Obligatory: quality assurance is not testing.
"...de-emphasizing QA departments..."
I feel like we (the industry) have forfeited. I did a stint as a SQA manager. Coming from a dev background, I took it very seriously, totally immersed myself in the domain, transmuted from skeptical to true believer.
I honestly don't know what to make of today's state of affairs.
For example, today's business analysts often do many of the tasks we used to associate with the QA role. Testing, verification, liaison with customers. Did we just rename the role?
Did "Agile" smother QA? Until very recently, I've never heard an Agile explanation for how to do QA/Test. I mean really do it, not just wave your arms. The "Test Into Prod" thesis, strategy, whatever, is the first intellectually honest, actionable, constructive (criticizable) methodology I've seen which is tailored for our new market realties.

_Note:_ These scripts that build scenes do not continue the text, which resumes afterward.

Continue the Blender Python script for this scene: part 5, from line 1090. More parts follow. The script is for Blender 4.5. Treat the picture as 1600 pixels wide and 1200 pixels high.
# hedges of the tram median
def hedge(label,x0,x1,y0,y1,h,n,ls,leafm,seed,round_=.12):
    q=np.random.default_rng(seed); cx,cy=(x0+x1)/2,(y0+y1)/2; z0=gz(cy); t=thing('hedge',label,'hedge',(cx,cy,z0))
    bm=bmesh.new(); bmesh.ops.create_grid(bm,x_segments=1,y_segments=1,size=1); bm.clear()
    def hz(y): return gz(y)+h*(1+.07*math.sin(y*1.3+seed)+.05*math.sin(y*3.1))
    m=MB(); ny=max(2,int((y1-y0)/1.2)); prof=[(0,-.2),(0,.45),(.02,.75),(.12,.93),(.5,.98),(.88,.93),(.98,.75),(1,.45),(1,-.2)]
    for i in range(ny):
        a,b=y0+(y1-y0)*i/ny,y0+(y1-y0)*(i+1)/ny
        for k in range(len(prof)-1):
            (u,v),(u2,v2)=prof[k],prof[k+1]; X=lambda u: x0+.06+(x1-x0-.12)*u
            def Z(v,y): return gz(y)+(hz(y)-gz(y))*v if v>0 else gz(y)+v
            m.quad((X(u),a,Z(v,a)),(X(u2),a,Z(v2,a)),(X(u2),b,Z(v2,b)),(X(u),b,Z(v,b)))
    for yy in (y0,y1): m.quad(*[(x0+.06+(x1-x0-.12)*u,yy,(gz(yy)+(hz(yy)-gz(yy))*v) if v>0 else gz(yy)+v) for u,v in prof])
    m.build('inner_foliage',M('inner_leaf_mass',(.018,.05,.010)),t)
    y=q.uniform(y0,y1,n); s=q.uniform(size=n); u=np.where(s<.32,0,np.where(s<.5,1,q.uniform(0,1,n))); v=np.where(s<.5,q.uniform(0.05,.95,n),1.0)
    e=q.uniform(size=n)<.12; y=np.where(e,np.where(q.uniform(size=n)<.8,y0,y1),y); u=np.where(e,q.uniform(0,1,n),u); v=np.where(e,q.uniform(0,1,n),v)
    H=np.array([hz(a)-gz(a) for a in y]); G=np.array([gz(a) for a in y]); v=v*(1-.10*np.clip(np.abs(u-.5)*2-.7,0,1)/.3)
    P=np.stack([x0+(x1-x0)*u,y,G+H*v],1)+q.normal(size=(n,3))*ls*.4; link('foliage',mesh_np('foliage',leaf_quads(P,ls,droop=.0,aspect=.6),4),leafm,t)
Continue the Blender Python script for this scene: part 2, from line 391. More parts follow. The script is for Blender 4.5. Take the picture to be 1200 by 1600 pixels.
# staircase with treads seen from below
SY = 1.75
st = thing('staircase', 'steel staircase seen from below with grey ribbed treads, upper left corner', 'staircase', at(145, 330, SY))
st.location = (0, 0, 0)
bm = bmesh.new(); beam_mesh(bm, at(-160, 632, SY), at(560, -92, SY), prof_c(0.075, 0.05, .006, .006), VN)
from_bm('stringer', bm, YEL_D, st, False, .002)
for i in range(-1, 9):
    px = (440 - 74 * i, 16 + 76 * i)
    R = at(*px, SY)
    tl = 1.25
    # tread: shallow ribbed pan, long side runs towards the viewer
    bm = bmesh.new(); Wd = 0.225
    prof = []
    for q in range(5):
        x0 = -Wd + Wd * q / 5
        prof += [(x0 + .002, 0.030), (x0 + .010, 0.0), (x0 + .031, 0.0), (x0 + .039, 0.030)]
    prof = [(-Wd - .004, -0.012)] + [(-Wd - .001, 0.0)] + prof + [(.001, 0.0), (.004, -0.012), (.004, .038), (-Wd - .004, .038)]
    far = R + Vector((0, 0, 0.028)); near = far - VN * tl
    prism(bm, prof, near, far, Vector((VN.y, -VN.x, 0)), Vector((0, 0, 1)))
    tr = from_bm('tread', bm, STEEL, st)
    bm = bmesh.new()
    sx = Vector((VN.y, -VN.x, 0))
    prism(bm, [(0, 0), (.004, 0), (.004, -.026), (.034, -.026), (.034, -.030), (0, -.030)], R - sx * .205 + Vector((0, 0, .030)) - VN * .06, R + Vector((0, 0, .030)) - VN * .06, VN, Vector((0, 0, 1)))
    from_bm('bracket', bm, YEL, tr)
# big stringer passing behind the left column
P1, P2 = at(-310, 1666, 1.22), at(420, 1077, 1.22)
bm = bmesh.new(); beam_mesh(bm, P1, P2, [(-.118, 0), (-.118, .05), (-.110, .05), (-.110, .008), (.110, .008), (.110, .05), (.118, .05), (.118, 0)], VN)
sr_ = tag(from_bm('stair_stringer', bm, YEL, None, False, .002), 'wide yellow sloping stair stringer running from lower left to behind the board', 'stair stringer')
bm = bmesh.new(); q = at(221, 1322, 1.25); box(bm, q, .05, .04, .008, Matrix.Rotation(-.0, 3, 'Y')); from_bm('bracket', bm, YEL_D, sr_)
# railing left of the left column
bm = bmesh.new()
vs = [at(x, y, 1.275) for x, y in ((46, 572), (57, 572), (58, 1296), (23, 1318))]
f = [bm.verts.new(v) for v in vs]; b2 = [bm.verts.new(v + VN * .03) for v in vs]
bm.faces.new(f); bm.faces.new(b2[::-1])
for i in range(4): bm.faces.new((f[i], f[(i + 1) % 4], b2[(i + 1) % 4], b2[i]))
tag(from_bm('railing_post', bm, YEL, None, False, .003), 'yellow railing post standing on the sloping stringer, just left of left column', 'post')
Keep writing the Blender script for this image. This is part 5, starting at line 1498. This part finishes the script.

I've never understood Agile. My teams were way more "nimble" (to use a different adjective) using PMI, critical path, iterative, lightest weight decision making, front loading work, managing risk, and so forth. All the battle hardened time proven stuff people untrained in project management pejoratively call "waterfall".
One correct criticism of all failing methodologists, including Agile, is lack of feedback loops. The "throwing over the wall" of work downstream. We designed feedback loops into our processes, some of what today would be called CI/CD. We were definitely not waterfall. (Another is managing transaction costs, something Agile has manifestly failed to do.)
Rant over. Sorry. Now get off my lawn.